Key Provisions Every Professional Should Understand
A comprehensive Fixture Note functions as a detailed roadmap for successful charter transactions. Below are the critical provisions requiring careful attention:
1. Vessel Particulars
- Purpose: Ensures vessel suitability for your cargo requirements
- Details: Includes vessel name, flag, age, deadweight tonnage (DWT), gross tonnage (GRT), and technical specifications
- Best Practice: Verify all specifications against your cargo profile and port requirements
2. Ownership Information
- Purpose: Identifies contractual counterparties and verifies legitimacy
- Details: Legal names, registration addresses, and contact information for all parties
- Best Practice: Conduct due diligence on ownership history and financial standing
3. Cargo Specifications
- Purpose: Prevents disputes through precise cargo description
- Details: Commodity type, weight, packaging (typically bulk: iron ore, grain, timber)

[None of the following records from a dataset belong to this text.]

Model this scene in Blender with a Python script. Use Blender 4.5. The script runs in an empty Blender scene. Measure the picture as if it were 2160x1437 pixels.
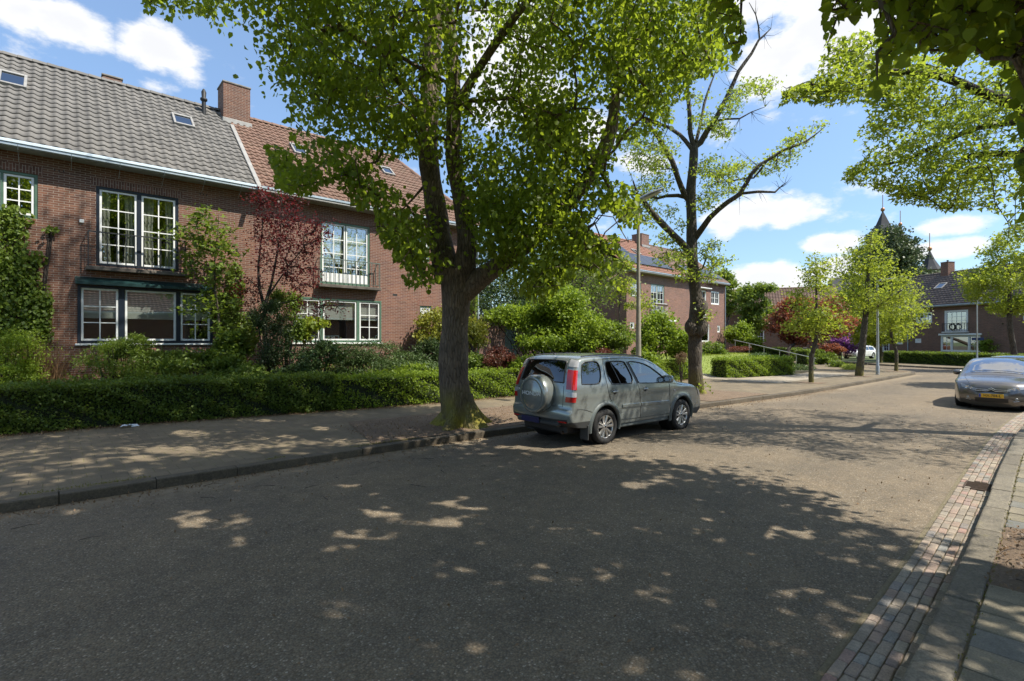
import bpy, bmesh, math, random
import numpy as np
from mathutils import Vector, Matrix
from mathutils.geometry import delaunay_2d_cdt
R = math.radians
sc = bpy.context.scene
COL = sc.collection

# ------------------------------------------------------------------ camera, sky, sun, exposure
YAW = R(48.5)                       # street runs along +X, houses stand on the +Y side
CA, SA, FPX, EYE = math.cos(YAW), math.sin(YAW), 1080.0, 2.03
cam = bpy.data.cameras.new("camera"); camo = bpy.data.objects.new("camera", cam); COL.objects.link(camo)
camo.location = (0, 0, EYE); camo.rotation_euler = (R(90), 0, YAW - R(90))
cam.sensor_width = 36; cam.lens = 18.0; cam.clip_start = .05; cam.clip_end = 2000
sc.camera = camo

def ray(px):
    k = (px - 1080) / FPX
    return CA + k * SA, SA - k * CA
def at(px, py, t):                  # a measured point of the place: sight line and depth
    x, y = ray(px); return Vector((x * t, y * t, EYE + (718 - py) * t / FPX))
def gnd(px, py, z=0.0):
    t = (EYE - z) * FPX / (py - 718); return at(px, py, t)
def proj(P):
    r = P[..., 0] * SA - P[..., 1] * CA; f = P[..., 0] * CA + P[..., 1] * SA
    fs = np.where(f > .05, f, .05)
    return 1080 + FPX * r / fs, 718 - FPX * (P[..., 2] - EYE) / fs, f

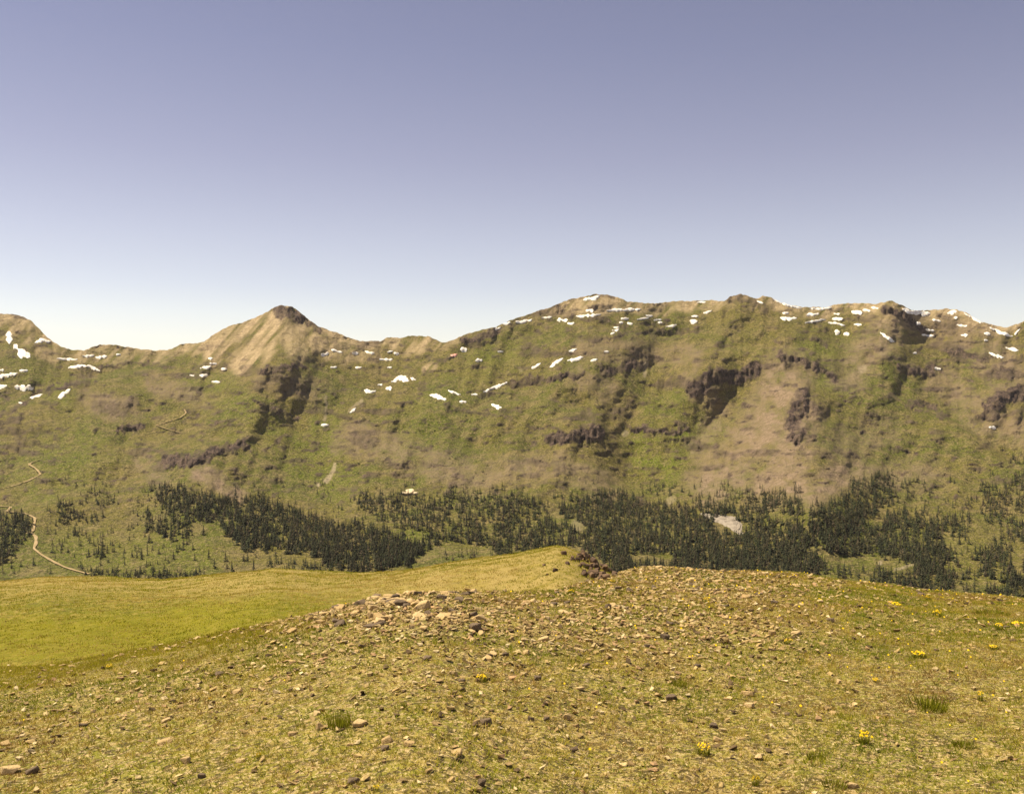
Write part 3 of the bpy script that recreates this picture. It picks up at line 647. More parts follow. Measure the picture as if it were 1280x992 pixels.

- Best Practice: Include HS codes and special handling requirements
4. Laytime and Cancellation (LAY/CAN)
- Purpose: Defines vessel arrival window at load port
- Details: Specifies date range (e.g., Nov. 15-25, 2024) with cancellation rights
- Best Practice: Build realistic buffers for potential delays
5. Port Designations
- Purpose: Prevents costly port selection errors
- Details: Precise loading (POL) and discharge (POD) port names
- Best Practice: Verify port capabilities and congestion status
6. Freight Structure
- Purpose: Establishes payment terms and cost allocation
- Details: Rate (e.g., $20/MT), cost responsibilities (FIOST = Free In/Out, Stowed, Trimmed)
- Best Practice: Understand common terms: FIO, FIOST, FILO, LIFO, Liner Terms
7. Security Deposits
- Purpose: Provides financial assurance to owners
- Details: Typically 30% of freight prepayment
- Best Practice: Negotiate appropriate percentages based on risk assessment
8. Cargo Handling Rates
- Purpose: Governs operational efficiency expectations
- Details: Loading/discharge rates (e.g., 5,000MT PWWD FSHINC)
- Best Practice: Align rates with actual port capabilities
9. Demurrage Provisions
- Purpose: Addresses vessel detention costs
- Details: Daily rate and "once on demurrage, always on demurrage" principle
- Best Practice: Implement operational controls to avoid demurrage situations
10. Ancillary Clauses
- Purpose: Captures miscellaneous operational requirements
- Details: NOR procedures, agency appointments, commission structures
- Best Practice: Conduct comprehensive clause-by-clause review
Execution Considerations for Maritime Professionals
When finalizing Fixture Notes, experienced charterers focus on:
- Completeness of all essential provisions
- Accuracy of all stated particulars
- Clarity of contractual language
- Risk allocation assessments
- Professional legal review when warranted
The Foundation of Successful Maritime Commerce
Mastery of Fixture Note mechanics represents a fundamental competency for maritime professionals. This knowledge enables informed decision-making, risk mitigation, and ultimately, successful charter party execution in today's complex shipping markets.